╭──
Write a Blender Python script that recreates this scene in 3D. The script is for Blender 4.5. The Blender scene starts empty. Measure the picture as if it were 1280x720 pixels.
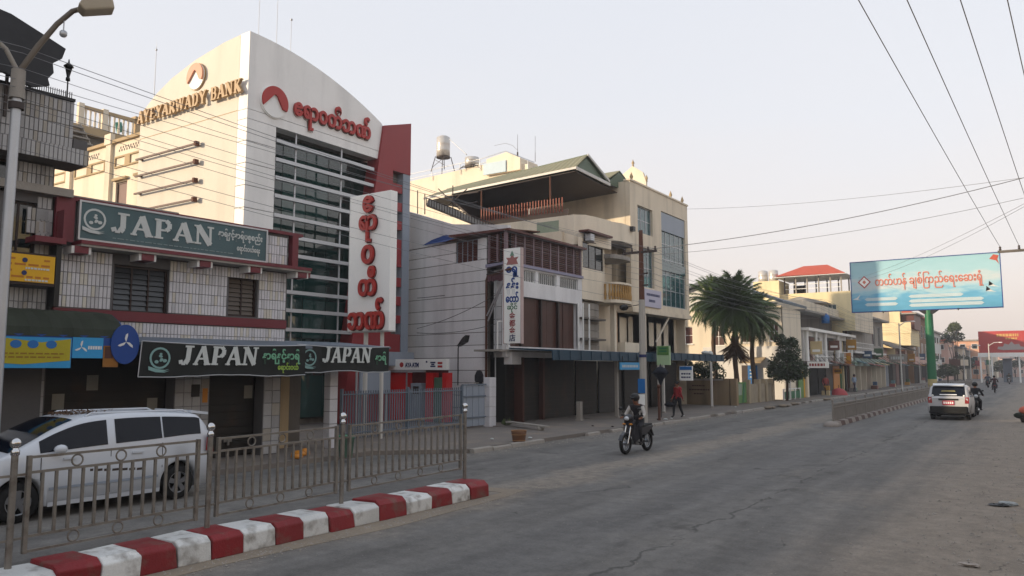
import bpy, bmesh, math, random
from mathutils import Vector, Matrix
random.seed(7)
SC = bpy.context.scene
COL = SC.collection
R = math.radians
PI = math.pi

# ---------------------------------------------------------------- camera
cam_d = bpy.data.cameras.new('camera')
cam = bpy.data.objects.new('camera', cam_d); COL.objects.link(cam)
cam_d.sensor_width = 36.0
cam_d.lens = 36.0 * 965 / 1280
cam_d.clip_start = 0.1; cam_d.clip_end = 3000
cam.location = (0, 0, 2.4)
cam.rotation_euler = (R(90 + 5.916), 0, R(34.227))
SC.camera = cam

# ---------------------------------------------------------------- light and sky
SUN_EL = 11.5
SUN_AZ = (-0.648, -0.762)            # horizontal direction towards the sun
az = math.atan2(SUN_AZ[0], SUN_AZ[1])   # angle from +Y towards +X
w = bpy.data.worlds.new('World'); SC.world = w; w.use_nodes = True
nt = w.node_tree; nt.nodes.clear()
out = nt.nodes.new('ShaderNodeOutputWorld'); bg = nt.nodes.new('ShaderNodeBackground')
sky = nt.nodes.new('ShaderNodeTexSky'); sky.sky_type = 'NISHITA'; sky.sun_disc = False
sky.sun_elevation = R(SUN_EL); sky.sun_rotation = az
sky.air_density = 1.0; sky.dust_density = 3.0; sky.ozone_density = 1.0
hs = nt.nodes.new('ShaderNodeHueSaturation'); hs.inputs['Saturation'].default_value = 0.45
tc = nt.nodes.new('ShaderNodeTexCoord'); sx = nt.nodes.new('ShaderNodeSeparateXYZ')
rp = nt.nodes.new('ShaderNodeValToRGB')
rp.color_ramp.elements[0].position = 0.0; rp.color_ramp.elements[0].color = (6.2, 5.2, 4.65, 1)
rp.color_ramp.elements[1].position = 0.75; rp.color_ramp.elements[1].color = (4.8, 5.2, 5.95, 1)
e = rp.color_ramp.elements.new(0.12); e.color = (6.1, 5.5, 5.2, 1)
e = rp.color_ramp.elements.new(0.32); e.color = (5.5, 5.55, 5.85, 1)
mx = nt.nodes.new('ShaderNodeMix'); mx.data_type = 'RGBA'; mx.inputs[0].default_value = 0.8
L = nt.links.new
L(tc.outputs['Generated'], sx.inputs[0])
hn = nt.nodes.new('ShaderNodeTexNoise'); hn.inputs['Scale'].default_value = 1.6; hn.inputs['Detail'].default_value = 5
hm = nt.nodes.new('ShaderNodeMapping'); hm.inputs['Scale'].default_value = (1, 1, 3.5)
ha = nt.nodes.new('ShaderNodeMath'); ha.operation = 'MULTIPLY_ADD'; ha.inputs[1].default_value = .22; ha.inputs[2].default_value = -.11
hb = nt.nodes.new('ShaderNodeMath'); hb.operation = 'ADD'
L(tc.outputs['Generated'], hm.inputs[0]); L(hm.outputs[0], hn.inputs['Vector']); L(hn.outputs['Fac'], ha.inputs[0]); L(ha.outputs[0], hb.inputs[0]); L(sx.outputs['Z'], hb.inputs[1]); L(hb.outputs[0], rp.inputs[0])
L(sky.outputs[0], hs.inputs['Color']); L(hs.outputs[0], mx.inputs[6]); L(rp.outputs[0], mx.inputs[7])
L(mx.outputs[2], bg.inputs['Color']); bg.inputs['Strength'].default_value = 0.1
L(bg.outputs[0], out.inputs[0])

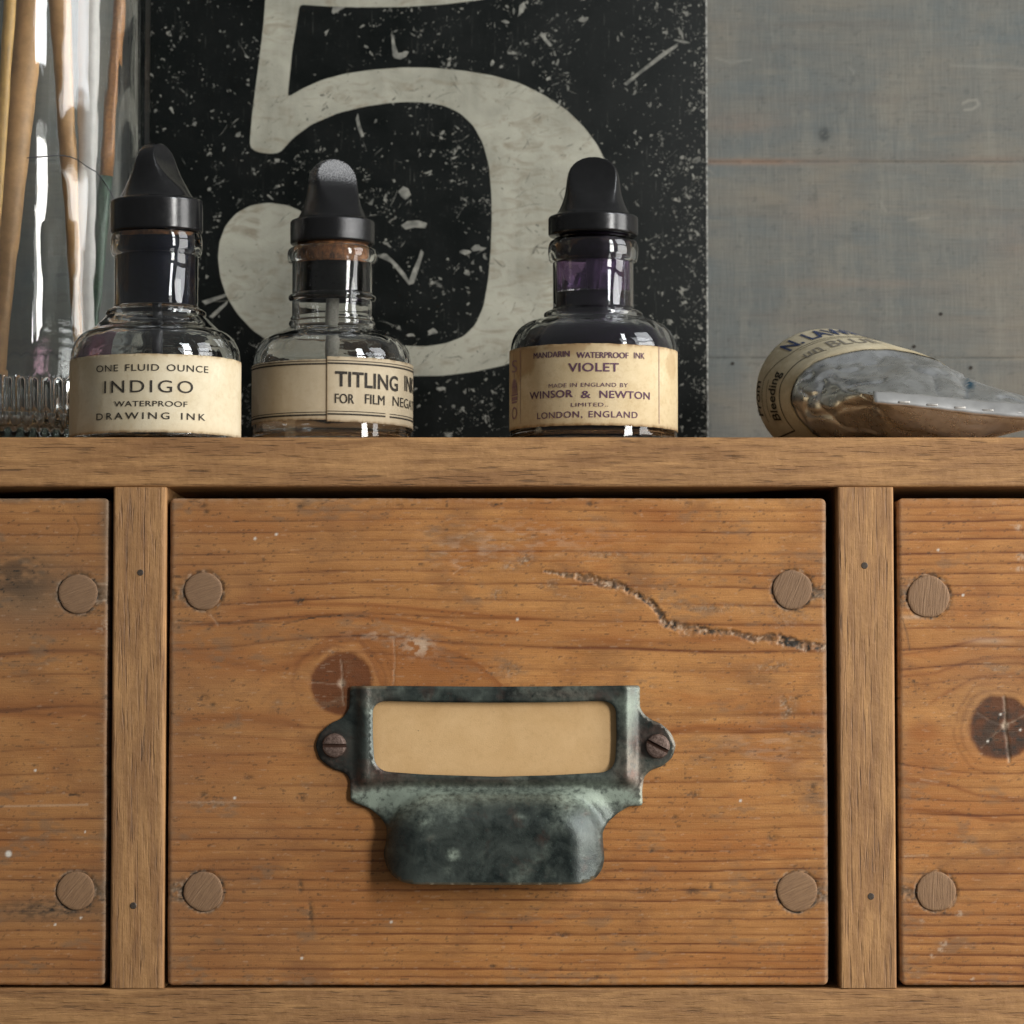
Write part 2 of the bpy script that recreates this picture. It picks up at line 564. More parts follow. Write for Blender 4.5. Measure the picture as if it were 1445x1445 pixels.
def mat_paper(name, c1, c2, stain, fade=0.5):
    s = Sh(name)
    n1 = s.noise(s.P, 0.02, 5, 0.6, 0.6)
    n2 = s.noise(s.P, 0.12, 4, 0.7)
    n3 = s.noise(s.P, 0.6, 3, 0.7)
    st, edge, _ = s.attr('age')
    c = s.mix(s.rng(n1, 0.35, 0.7), c1, c2)
    c = s.mix(s.math('MULTIPLY', s.rng(n2, 0.5, 0.8), fade), c, stain)
    c = s.mix(s.math('MULTIPLY', st, 0.8, clamp=True), c, stain)
    c = s.mix(s.math('MULTIPLY', edge, s.rng(n2, 0.3, 0.6), clamp=True), c, (stain[0] * .55, stain[1] * .5, stain[2] * .45))
    c = s.mix(s.rng(n3, 0.2, 0.9, 0, 0.22), c, stain)
    fl = s.noise(s.mapp((0.12, 0.12, 0.2), (3, 1, 8)), 1.0, 3, 0.75)
    c = s.mix(s.rng(fl, 0.70, 0.76, 0, 0.6), c, (0.12, 0.07, 0.03))
    M[name] = s.done(c, 0.8, s.bump(n3, 1, 0.25))
    s.b.inputs['Specular IOR Level'].default_value = 0.2


def mat_ink(name, col, wear=0.4, under=(0.5, 0.42, 0.3)):
    s = Sh(name)
    n = s.noise(s.P, 0.7, 3, 0.7)
    c = s.mix(s.rng(n, 0.52, 0.75, 0, wear), col, under)
    M[name] = s.done(c, 0.75)
    s.b.inputs['Specular IOR Level'].default_value = 0.2


def mat_glass(name, tint=(1, 1, 1), rough=0.0, dens=0.0, wav=0.5):
    s = Sh(name)
    n = s.noise(s.mapp((0.02, 0.02, 0.006)), 1.0, 2, 0.5)
    s.done(tint, rough, s.bump(n, 6, wav))
    s.b.inputs['Transmission Weight'].default_value = 1.0
    s.b.inputs['IOR'].default_value = 1.48
    if dens > 0:
        va = s.n('ShaderNodeVolumeAbsorption')
        va.inputs['Color'].default_value = (0.62, 0.80, 0.72, 1)
        va.inputs['Density'].default_value = dens
        s.t.links.new(va.outputs[0], s.out.inputs['Volume'])
    M[name] = s.m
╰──
### Request
Retype the whole listing, keeping every line identical and omitting all pictures.

### Full answer
Write a Blender Python script that recreates this scene in 3D. The script is for Blender 4.5. The Blender scene starts empty. Measure the picture as if it were 1280x720 pixels.
import bpy, bmesh, math, random
from mathutils import Vector, Matrix
random.seed(7)
SC = bpy.context.scene
COL = SC.collection
R = math.radians
PI = math.pi

# ---------------------------------------------------------------- camera
cam_d = bpy.data.cameras.new('camera')
cam = bpy.data.objects.new('camera', cam_d); COL.objects.link(cam)
cam_d.sensor_width = 36.0
cam_d.lens = 36.0 * 965 / 1280
cam_d.clip_start = 0.1; cam_d.clip_end = 3000
cam.location = (0, 0, 2.4)
cam.rotation_euler = (R(90 + 5.916), 0, R(34.227))
SC.camera = cam

# ---------------------------------------------------------------- light and sky
SUN_EL = 11.5
SUN_AZ = (-0.648, -0.762)            # horizontal direction towards the sun
az = math.atan2(SUN_AZ[0], SUN_AZ[1])   # angle from +Y towards +X
w = bpy.data.worlds.new('World'); SC.world = w; w.use_nodes = True
nt = w.node_tree; nt.nodes.clear()
out = nt.nodes.new('ShaderNodeOutputWorld'); bg = nt.nodes.new('ShaderNodeBackground')
sky = nt.nodes.new('ShaderNodeTexSky'); sky.sky_type = 'NISHITA'; sky.sun_disc = False
sky.sun_elevation = R(SUN_EL); sky.sun_rotation = az
sky.air_density = 1.0; sky.dust_density = 3.0; sky.ozone_density = 1.0
hs = nt.nodes.new('ShaderNodeHueSaturation'); hs.inputs['Saturation'].default_value = 0.45
tc = nt.nodes.new('ShaderNodeTexCoord'); sx = nt.nodes.new('ShaderNodeSeparateXYZ')
rp = nt.nodes.new('ShaderNodeValToRGB')
rp.color_ramp.elements[0].position = 0.0; rp.color_ramp.elements[0].color = (6.2, 5.2, 4.65, 1)
rp.color_ramp.elements[1].position = 0.75; rp.color_ramp.elements[1].color = (4.8, 5.2, 5.95, 1)
e = rp.color_ramp.elements.new(0.12); e.color = (6.1, 5.5, 5.2, 1)
e = rp.color_ramp.elements.new(0.32); e.color = (5.5, 5.55, 5.85, 1)
mx = nt.nodes.new('ShaderNodeMix'); mx.data_type = 'RGBA'; mx.inputs[0].default_value = 0.8
L = nt.links.new
L(tc.outputs['Generated'], sx.inputs[0])
hn = nt.nodes.new('ShaderNodeTexNoise'); hn.inputs['Scale'].default_value = 1.6; hn.inputs['Detail'].default_value = 5
hm = nt.nodes.new('ShaderNodeMapping'); hm.inputs['Scale'].default_value = (1, 1, 3.5)
ha = nt.nodes.new('ShaderNodeMath'); ha.operation = 'MULTIPLY_ADD'; ha.inputs[1].default_value = .22; ha.inputs[2].default_value = -.11
hb = nt.nodes.new('ShaderNodeMath'); hb.operation = 'ADD'
L(tc.outputs['Generated'], hm.inputs[0]); L(hm.outputs[0], hn.inputs['Vector']); L(hn.outputs['Fac'], ha.inputs[0]); L(ha.outputs[0], hb.inputs[0]); L(sx.outputs['Z'], hb.inputs[1]); L(hb.outputs[0], rp.inputs[0])
L(sky.outputs[0], hs.inputs['Color']); L(hs.outputs[0], mx.inputs[6]); L(rp.outputs[0], mx.inputs[7])
L(mx.outputs[2], bg.inputs['Color']); bg.inputs['Strength'].default_value = 0.1
L(bg.outputs[0], out.inputs[0])

Write part 2 of the bpy script that recreates this picture. It picks up at line 564. More parts follow. Write for Blender 4.5. Measure the picture as if it were 1445x1445 pixels.
def mat_paper(name, c1, c2, stain, fade=0.5):
    s = Sh(name)
    n1 = s.noise(s.P, 0.02, 5, 0.6, 0.6)
    n2 = s.noise(s.P, 0.12, 4, 0.7)
    n3 = s.noise(s.P, 0.6, 3, 0.7)
    st, edge, _ = s.attr('age')
    c = s.mix(s.rng(n1, 0.35, 0.7), c1, c2)
    c = s.mix(s.math('MULTIPLY', s.rng(n2, 0.5, 0.8), fade), c, stain)
    c = s.mix(s.math('MULTIPLY', st, 0.8, clamp=True), c, stain)
    c = s.mix(s.math('MULTIPLY', edge, s.rng(n2, 0.3, 0.6), clamp=True), c, (stain[0] * .55, stain[1] * .5, stain[2] * .45))
    c = s.mix(s.rng(n3, 0.2, 0.9, 0, 0.22), c, stain)
    fl = s.noise(s.mapp((0.12, 0.12, 0.2), (3, 1, 8)), 1.0, 3, 0.75)
    c = s.mix(s.rng(fl, 0.70, 0.76, 0, 0.6), c, (0.12, 0.07, 0.03))
    M[name] = s.done(c, 0.8, s.bump(n3, 1, 0.25))
    s.b.inputs['Specular IOR Level'].default_value = 0.2


def mat_ink(name, col, wear=0.4, under=(0.5, 0.42, 0.3)):
    s = Sh(name)
    n = s.noise(s.P, 0.7, 3, 0.7)
    c = s.mix(s.rng(n, 0.52, 0.75, 0, wear), col, under)
    M[name] = s.done(c, 0.75)
    s.b.inputs['Specular IOR Level'].default_value = 0.2


def mat_glass(name, tint=(1, 1, 1), rough=0.0, dens=0.0, wav=0.5):
    s = Sh(name)
    n = s.noise(s.mapp((0.02, 0.02, 0.006)), 1.0, 2, 0.5)
    s.done(tint, rough, s.bump(n, 6, wav))
    s.b.inputs['Transmission Weight'].default_value = 1.0
    s.b.inputs['IOR'].default_value = 1.48
    if dens > 0:
        va = s.n('ShaderNodeVolumeAbsorption')
        va.inputs['Color'].default_value = (0.62, 0.80, 0.72, 1)
        va.inputs['Density'].default_value = dens
        s.t.links.new(va.outputs[0], s.out.inputs['Volume'])
    M[name] = s.m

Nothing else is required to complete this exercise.